Citations to data sources where you got the numbers from would be polite to those authors..
Then I replaced ranges with midpoint values.
This is OK, and the best you can do in Excel in any case.
The linear lines that I fitted are an alternative to a single logarithmic fit …
I agree a logarithmic fit is not appropriate unless you have data from a single population, which this clearly isn’t. A linear fit isn’t necessarily better, more on that …
The fit below excludes fossils discovered in this century. When you include the hobbit and Naledi, the R-squared statistic drops to 0.5
Definitely not the same population. It would be good to include those points on the plot, and you can leave them out of the regression lines.
Here is the real issue; your choice of what data to include and where to split the data for two regression lines is crucial. It would be good to should all the data you have first, then make a second plot leaving some data out. This would be more transparent to what you are actually doing and the choices you are making. There must be multiple measurements available for some species too, and I don’t think you are showing that here (maybe you average those too?).
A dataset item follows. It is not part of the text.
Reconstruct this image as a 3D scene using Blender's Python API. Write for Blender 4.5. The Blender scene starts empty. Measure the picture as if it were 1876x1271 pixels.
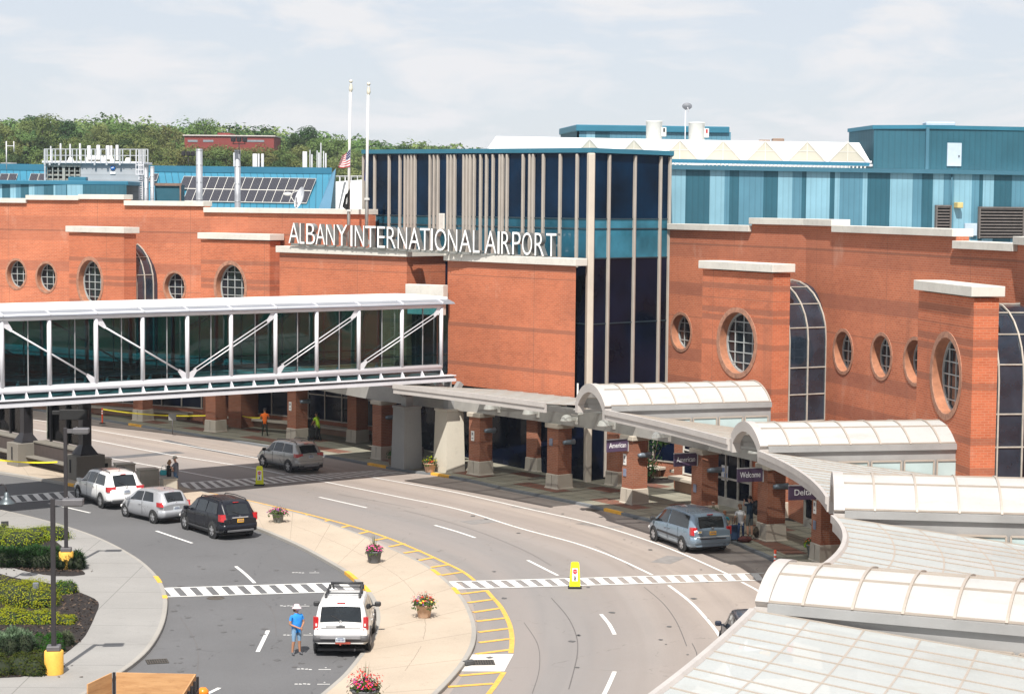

BUT I am getting beyond what can be done in Excel too. The statistical method you need is “Piecewise Regression”, and you let the best model fit “decide” where to split the data (Minimize SSE, or MLE), rather than doing it “by eyeball”. I’m still not sure this would be be better, but it is a less biased way to draw two lines as you are doing. The choice of what data to include will make a bigger difference, as you found with hobbit and Naledi.
I am swamped lately, so I can’t do this for you (not this month).